Data provided |
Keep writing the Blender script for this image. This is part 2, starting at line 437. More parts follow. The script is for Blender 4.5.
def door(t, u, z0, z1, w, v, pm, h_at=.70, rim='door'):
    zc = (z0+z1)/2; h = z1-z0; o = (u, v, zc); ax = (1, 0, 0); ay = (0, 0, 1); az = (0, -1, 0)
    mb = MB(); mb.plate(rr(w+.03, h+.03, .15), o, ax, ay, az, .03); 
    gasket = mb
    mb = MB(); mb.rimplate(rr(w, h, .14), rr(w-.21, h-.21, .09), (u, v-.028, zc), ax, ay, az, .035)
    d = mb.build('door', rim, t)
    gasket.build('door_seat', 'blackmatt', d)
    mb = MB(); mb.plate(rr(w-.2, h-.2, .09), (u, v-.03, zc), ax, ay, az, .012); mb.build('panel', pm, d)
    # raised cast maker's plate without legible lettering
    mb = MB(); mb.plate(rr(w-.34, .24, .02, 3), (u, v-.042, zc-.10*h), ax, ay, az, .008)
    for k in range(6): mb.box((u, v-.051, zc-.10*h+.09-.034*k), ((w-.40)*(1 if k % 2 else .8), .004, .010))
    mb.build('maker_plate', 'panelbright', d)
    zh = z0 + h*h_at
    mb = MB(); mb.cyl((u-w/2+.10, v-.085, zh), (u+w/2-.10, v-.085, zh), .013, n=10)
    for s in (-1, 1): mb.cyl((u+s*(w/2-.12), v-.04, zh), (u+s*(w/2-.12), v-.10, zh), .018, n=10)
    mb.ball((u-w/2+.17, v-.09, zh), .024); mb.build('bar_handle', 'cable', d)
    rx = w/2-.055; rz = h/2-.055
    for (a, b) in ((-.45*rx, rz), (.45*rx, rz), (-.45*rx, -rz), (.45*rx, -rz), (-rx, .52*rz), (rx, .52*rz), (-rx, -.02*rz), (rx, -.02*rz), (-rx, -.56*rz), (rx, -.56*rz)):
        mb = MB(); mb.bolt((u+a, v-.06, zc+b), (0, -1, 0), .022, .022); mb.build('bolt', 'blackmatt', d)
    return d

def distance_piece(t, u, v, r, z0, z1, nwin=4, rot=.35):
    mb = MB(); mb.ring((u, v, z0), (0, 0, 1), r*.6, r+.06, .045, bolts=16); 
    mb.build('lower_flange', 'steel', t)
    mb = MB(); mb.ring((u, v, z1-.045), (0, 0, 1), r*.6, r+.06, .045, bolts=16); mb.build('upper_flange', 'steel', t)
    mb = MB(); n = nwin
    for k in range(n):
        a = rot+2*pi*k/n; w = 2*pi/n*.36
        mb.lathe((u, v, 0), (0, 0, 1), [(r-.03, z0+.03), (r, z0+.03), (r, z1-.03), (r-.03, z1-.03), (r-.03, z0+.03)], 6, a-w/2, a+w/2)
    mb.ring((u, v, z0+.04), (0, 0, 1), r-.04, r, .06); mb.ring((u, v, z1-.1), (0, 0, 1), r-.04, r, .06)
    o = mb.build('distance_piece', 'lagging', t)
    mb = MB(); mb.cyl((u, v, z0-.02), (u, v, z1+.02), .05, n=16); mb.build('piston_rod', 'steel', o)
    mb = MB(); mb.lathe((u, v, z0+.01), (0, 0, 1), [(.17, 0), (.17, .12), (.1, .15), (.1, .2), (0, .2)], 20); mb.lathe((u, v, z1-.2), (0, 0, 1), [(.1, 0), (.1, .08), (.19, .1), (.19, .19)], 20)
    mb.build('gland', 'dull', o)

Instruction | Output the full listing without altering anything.

Right answer |
Keep writing the Blender script for this image. This is part 2, starting at line 437. More parts follow. The script is for Blender 4.5.
def door(t, u, z0, z1, w, v, pm, h_at=.70, rim='door'):
    zc = (z0+z1)/2; h = z1-z0; o = (u, v, zc); ax = (1, 0, 0); ay = (0, 0, 1); az = (0, -1, 0)
    mb = MB(); mb.plate(rr(w+.03, h+.03, .15), o, ax, ay, az, .03); 
    gasket = mb
    mb = MB(); mb.rimplate(rr(w, h, .14), rr(w-.21, h-.21, .09), (u, v-.028, zc), ax, ay, az, .035)
    d = mb.build('door', rim, t)
    gasket.build('door_seat', 'blackmatt', d)
    mb = MB(); mb.plate(rr(w-.2, h-.2, .09), (u, v-.03, zc), ax, ay, az, .012); mb.build('panel', pm, d)
    # raised cast maker's plate without legible lettering
    mb = MB(); mb.plate(rr(w-.34, .24, .02, 3), (u, v-.042, zc-.10*h), ax, ay, az, .008)
    for k in range(6): mb.box((u, v-.051, zc-.10*h+.09-.034*k), ((w-.40)*(1 if k % 2 else .8), .004, .010))
    mb.build('maker_plate', 'panelbright', d)
    zh = z0 + h*h_at
    mb = MB(); mb.cyl((u-w/2+.10, v-.085, zh), (u+w/2-.10, v-.085, zh), .013, n=10)
    for s in (-1, 1): mb.cyl((u+s*(w/2-.12), v-.04, zh), (u+s*(w/2-.12), v-.10, zh), .018, n=10)
    mb.ball((u-w/2+.17, v-.09, zh), .024); mb.build('bar_handle', 'cable', d)
    rx = w/2-.055; rz = h/2-.055
    for (a, b) in ((-.45*rx, rz), (.45*rx, rz), (-.45*rx, -rz), (.45*rx, -rz), (-rx, .52*rz), (rx, .52*rz), (-rx, -.02*rz), (rx, -.02*rz), (-rx, -.56*rz), (rx, -.56*rz)):
        mb = MB(); mb.bolt((u+a, v-.06, zc+b), (0, -1, 0), .022, .022); mb.build('bolt', 'blackmatt', d)
    return d

def distance_piece(t, u, v, r, z0, z1, nwin=4, rot=.35):
    mb = MB(); mb.ring((u, v, z0), (0, 0, 1), r*.6, r+.06, .045, bolts=16); 
    mb.build('lower_flange', 'steel', t)
    mb = MB(); mb.ring((u, v, z1-.045), (0, 0, 1), r*.6, r+.06, .045, bolts=16); mb.build('upper_flange', 'steel', t)
    mb = MB(); n = nwin
    for k in range(n):
        a = rot+2*pi*k/n; w = 2*pi/n*.36
        mb.lathe((u, v, 0), (0, 0, 1), [(r-.03, z0+.03), (r, z0+.03), (r, z1-.03), (r-.03, z1-.03), (r-.03, z0+.03)], 6, a-w/2, a+w/2)
    mb.ring((u, v, z0+.04), (0, 0, 1), r-.04, r, .06); mb.ring((u, v, z1-.1), (0, 0, 1), r-.04, r, .06)
    o = mb.build('distance_piece', 'lagging', t)
    mb = MB(); mb.cyl((u, v, z0-.02), (u, v, z1+.02), .05, n=16); mb.build('piston_rod', 'steel', o)
    mb = MB(); mb.lathe((u, v, z0+.01), (0, 0, 1), [(.17, 0), (.17, .12), (.1, .15), (.1, .2), (0, .2)], 20); mb.lathe((u, v, z1-.2), (0, 0, 1), [(.1, 0), (.1, .08), (.19, .1), (.19, .19)], 20)
    mb.build('gland', 'dull', o)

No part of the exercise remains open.